Baltimore
09 June 2011 | Anchored in the Inner Harbor
Hot, Hotter, Hottest
We decided we really wanted to better understand our American history and this phenomenal estuary called the Chesapeake Bay. I'm thinking we've done a pretty good job from Hampton Va, the Severn River off Mobjack Bay; Carter Creek off the Rappahannock River; Tangier Island on the Eastern Shore, Reedville on the Great Wicomico River; Mill Creek off the Potomac River; Washington DC; St. Marys City off the St. Marys River; Solomons Island; Dogwood Harbor off the Little Choptank River; St. Michaels of Eastern Bay; and now Baltimore past Fort McHenry, past the red and white striped with blue star-spangled top buoy where Francis Scott Key wrote the poem that became our national anthem.
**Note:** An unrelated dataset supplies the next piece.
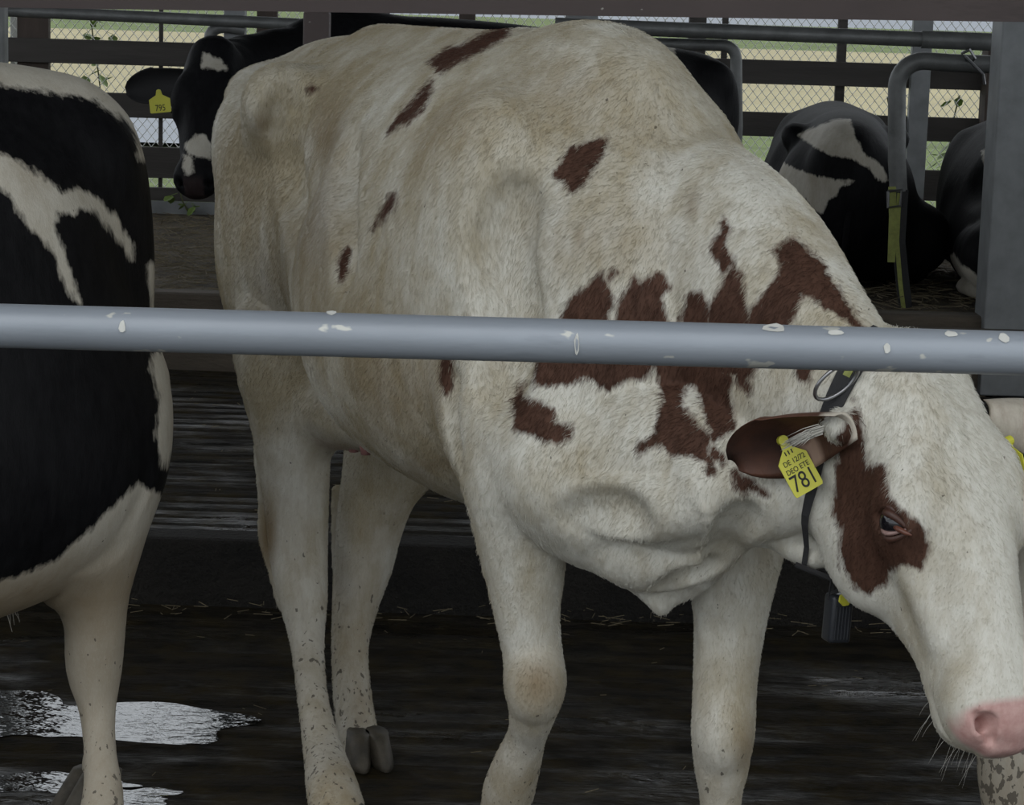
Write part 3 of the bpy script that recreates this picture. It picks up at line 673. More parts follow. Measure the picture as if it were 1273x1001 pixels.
def accessories(root, fr, g, ax, po, pt):
    A, B, N = ax; L = lambda a, b, Y_: fr.L(P(a, b, Y_)); cam_d = fr.D(np.array([0, -1., 0])); up = np.array([0, 0, 1.])
    # near ear: droops back along the neck, the open side toward the rail
    yd = fr.W(pt.drop(920, 560)[0])[1]; root_p = L(1052, 532, fr.W(pt.drop(1040, 535)[0])[1]-.014); tip = L(916, 566, yd-.045)
    al = tip-root_p; v, f = ear_mesh(root_p, al, fr.D(np.array([-.1, .9, .42])), L=np.linalg.norm(al), W=.070, cup=.036, th=.005, fold=.3)
    ear = mesh_obj('ear', v, f, M_EAR, root, True); tag(ear, 'drooping brown ear, pale hair inside')
    t_ = (v-root_p)@al/(al@al); attr(ear, 'along', t_); inner = np.zeros(len(v)); inner[:22*15] = 1; attr(ear, 'inner', inner)
    sgn = np.tile(np.tile(np.linspace(-1, 1, 15), 22), 2); attr(ear, 'across', sgn)
    # tufts of pale hair across the ear opening
    m = MB(); r2 = np.random.default_rng(3)
    for i in range(100):
        q = r2.random(); w = r2.normal()*.22; s0 = root_p+al*(.22+.12*r2.random())+up*(.010+.012*w)+cam_d*.022
        e1 = root_p+al*(.40+.22*q)+up*(.004+.014*w)+cam_d*(.024+.008*r2.random())
        mid = (s0+e1)/2+cam_d*.008+up*.004; m.tube([s0, mid, e1], [.0009, .0007, .0002], 3, cap=False)
    mesh_obj('ear_hair', m.v, m.f, M_LIP, ear, True)
    # far ear
    r2_ = L(1222, 515, 3.24); tip2 = L(1330, 545, 3.30); al2 = tip2-r2_; fr2 = fr.D(np.array([.1, -.85, .5]))
    v, f = ear_mesh(r2_, al2, fr2, L=np.linalg.norm(al2)*1.25, W=.058, cup=.03, th=.006, fold=.3); e2 = mesh_obj('ear', v, f, M_EAR2, root, True); tag(e2, 'pale far ear')
    for n_, q in (('along', np.full(len(v), .1)), ('inner', np.zeros(len(v))), ('across', np.zeros(len(v)))): attr(e2, n_, q)
    fw = fr.D(np.array([.15, -.95, .25]))
    put_tag(ear_or(root), L(970, 543, yd-.085), L(1009, 615, yd-.095)-L(970, 543, yd-.085), fw, (.044, .083), '781',
            [('▮▮▮', .07, -.02, .28), ('DE 12/72', .125, .02, .44), ('DEO ETE', .125, 0, .58)], 'yellow ear tag printed 781')
    put_tag(root, L(1253, 545, 3.2), L(1262, 585, 3.2)-L(1253, 545, 3.2), fr.D(np.array([-.85, -.5, .1])), (.044, .055), '781', None, 'yellow tag in the far ear')
    # collar: a loop round the neck just behind the jaw, found by feeling outward from the neck's core
    c = L(1074, 550, 3.28); a_ = L(1156, 430, 3.28); b_ = L(1016, 715, 3.26); u = (a_-b_)/np.linalg.norm(a_-b_); w = fr.D(np.array([-.62, -.78, 0])); w = w-u*w.dot(u); w /= np.linalg.norm(w)
    ring = []
    for i in range(64):
        th = 2*math.pi*i/64; d = u*math.cos(th)+w*math.sin(th); h = ray_out(pt, c, d); ring.append((h, d))
    R_ = np.array([np.linalg.norm(h-c) for h, _ in ring]); R_ = np.minimum(R_, .24)
    for _ in range(5): R_ = .25*np.roll(R_, 1)+.5*R_+.25*np.roll(R_, -1)
    for k, (h, d) in enumerate(ring): R_[k] = max(R_[k], min(.24, np.linalg.norm(h-c)))
    pts = [c+d*(R_[i]+(.006 if 5 < i < 60 else -.016)) for i, (_, d) in enumerate(ring)]; pts.append(pts[0]); nrm = np.cross(u, w)
    m = MB(); m.strip(pts, nrm, .036, .004)
    for i in range(65):
        k_ = .22+.78*(.5+.5*math.cos(2*math.pi*(i-1)/64))**.8; q4 = [np.array(m.v[i*4+j]) for j in range(4)]; mm = sum(q4)/4
        for j in range(4): m.v[i*4+j] = tuple(mm+(q4[j]-mm)*k_)
    col = mesh_obj('collar', m.v, m.f, M_WEB, root, False); tag(col, 'black webbing collar with a lime stripe')
    m = MB(); m.strip([c+d*(R_[i % 64]+(.0088 if 5 < i < 60 else -.016)) for i, (_, d) in enumerate(ring) if i <= 11 or i >= 54], nrm, .011, .0012); mesh_obj('stripe', m.v, m.f, M_WEBY, col, False)
    yr = fr.W(pt.drop(1040, 480)[0])[1]-.03; m = MB()
    oval = [L(1040+30*math.cos(t)*.85-9*math.sin(t), 474-20*math.cos(t)-11*math.sin(t), yr-.012*math.sin(t)) for t in np.linspace(0, 2*math.pi, 25)]
    m.tube(oval, .0028, 8); mesh_obj('collar_ring', m.v, m.f, M_STEEL, col, True)
    # transponder hanging under the throat
    b = L(1041, 768, 3.26); R3 = [fr.D(q) for q in (np.array([.93, .36, -.05]), np.array([-.36, .93, 0]), np.array([.04, 0, 1.]))]
    bm = bmesh.new(); bmesh.ops.create_cube(bm, size=1); bmesh.ops.scale(bm, vec=(.033, .028, .068), verts=bm.verts); bmesh.ops.bevel(bm, geom=bm.edges[:], offset=.006, segments=3, affect='EDGES', profile=.6)
    bm.verts.index_update(); v = [b+R3[0]*x.co.x+R3[1]*x.co.y+R3[2]*x.co.z for x in bm.verts]; f = [[x.index for x in q.verts] for q in bm.faces]; bm.free()
    tr = mesh_obj('transponder', v, f, M_BOX, col, True); tag(tr, 'black transponder box on the collar')
    m = MB(); q = b-R3[1]*.0145
    for i in range(5): m.tube([q+R3[0]*(-.01+.005*i)+R3[2]*.018, q+R3[0]*(-.01+.005*i)-R3[2]*.028], .0009, 5)
    m.build('casing_rib', M_BOX, None) if False else mesh_obj('transponder', m.v, m.f, M_BOX, col, False)
    m = MB(); top = c-u*(R_[32]+.006)
    for sx in (-.014, .014): m.strip([top+R3[0]*sx, b+R3[0]*sx+R3[2]*.055, b+R3[0]*sx+R3[2]*.026], R3[0], .008, .003)
    m.tube([b+R3[2]*.034-R3[0]*.015, b+R3[2]*.040, b+R3[2]*.034+R3[0]*.015], .0035, 8)
    mesh_obj('hanger', m.v, m.f, M_WEB, col, False)
    m = MB(); qq = b+R3[2]*.030-R3[1]*.014; m.tube([qq, qq-R3[1]*.004], .0095, 7); o = mesh_obj('marker', m.v, m.f, M_TAG, col, False); tag(o, 'yellow marker on the transponder')
    # hoofs
    ph = L(456, 955, 4.62); hoof(root, np.array([ph[0], ph[1], .058]), (1, -.15), .050, .058)
    for (a, b2, Y_, zz) in ((622, 1048, 3.79, None), (904, 1185, 3.57, .078), (424, 1030, 4.11, .078)):
        p = L(a, b2, Y_); hoof(root, np.array([p[0], p[1], zz or p[2]]), (1, 0), .05, .075)
    # teats
    for a, b2, y2 in ((455, 543, 4.42), (440, 540, 4.52)):
        m = MB(); p = L(a, b2, y2); m.tube([p+up*.02, p-up*.012, p-up*.034], [.018, .013, .009], 10); mesh_obj('teat', m.v, m.f, M_TEAT, root, True)
    # tail behind the rump
    m = MB(); m.tube([(-1.50, 0, 1.33), (-1.56, 0, 1.26), (-1.585, .01, 1.05), (-1.59, .02, .80), (-1.60, .03, .55)], [.035, .028, .02, .017, .014], 12)
    m.tube([(-1.60, .03, .60), (-1.60, .03, .5), (-1.60, .03, .38)], [.016, .032, .008], 10); mesh_obj('tail', m.v, m.f, M_LIP, root, True)
    # whiskers and chin hair
    m = MB()
    for i in range(26):
        t = .44+.09*r2.random(); s_ = r2.uniform(-1, 1); d = (B*s_*.8-N*.8+A*.5*r2.random()); d = d/np.linalg.norm(d); c2 = g(0, t, -.05); p = ray_out(pt, c2, d)
        if np.linalg.norm(p-c2) > .12: continue
        ln = .012+.02*r2.random(); dd = d+A*.5+np.array([0, 0, -.3]); m.tube([p, p+dd*ln*.6, p+dd*ln+np.array([0, 0, -.004])], [.0003, .0002, .0001], 3, cap=False)
    mesh_obj('whiskers', m.v, m.f, M_LIP, root, True)
def ear_or(root): return root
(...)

We have visited some pretty fantastic museums along the way. Menhaden fishery in Reedville, paleontology studies at the museum in the Solomons, ship building and the history of the bay at St. Michaels; soft shell crab farming on Tangier Island. We've been aboard three of the remaining four screw-pile light houses of the bay and the Chesapeake Lightship that guarded the bay entrance for so many years. We know so much more about marine life on the bay and how both marine and human life has changed. On the islands of Hooper, Smith, Tangier we observed the effects of tidal erosion. Entire towns are gone, homes disassembled board by board and moved to higher ground. The bay is slowing absorbing these islands and the lives of the watermen and their families of generations are changing forever. We talked with waterman and learned just how hard it is to make a living at $14.00 a bushel of crab. We learned that the oysters are slowly returning but the numbers are drastically down from years past. Pollution, increasing population, over fishing all contribute to the demise of this once fortune making business. We've read books about the bay and now feel as though we are in some very insignificant way part of it. Yesterday just before pulling anchor at St. Michaels we observed skates mating right beside our boat. We see schools of menhaden and fish hawks diving into the bay catching fish. The ospreys are abundant, their nests are everywhere and when we venture a little too close mama or papa lets us know. The bay is overwhelming with what it has to offer and we could spend an entire summer just exploring the creeks of the eastern shore. So much history, the Civil War, the War of 1812, the American Revolution all right here to see and experience. Seeing the bay by boat is in my humble opinion the best option. We can almost picture the British ships sailing up the Bay, we can wonder just how long it must have taken them when the winds are as light as we've experienced. No diesel engines in those days.
So we'll visit family here, we'll learn more about the history of Baltimore and then continue north probably visiting a few more places along the Bay. Maybe the Sassafras River, maybe Rock Hall, maybe Havre De Grace but pretty soon we have to make the move to the C & D canal and then Delaware Bay. Down the Bay around the shoals and off to Block Island, back to New England waters for the summer.
Thank you Chesapeake Bay, what an experience and thanks to the people who loaned us their cars, drove us to grocery stores and shared their stories. It's a friendly place, part of American we now better understand.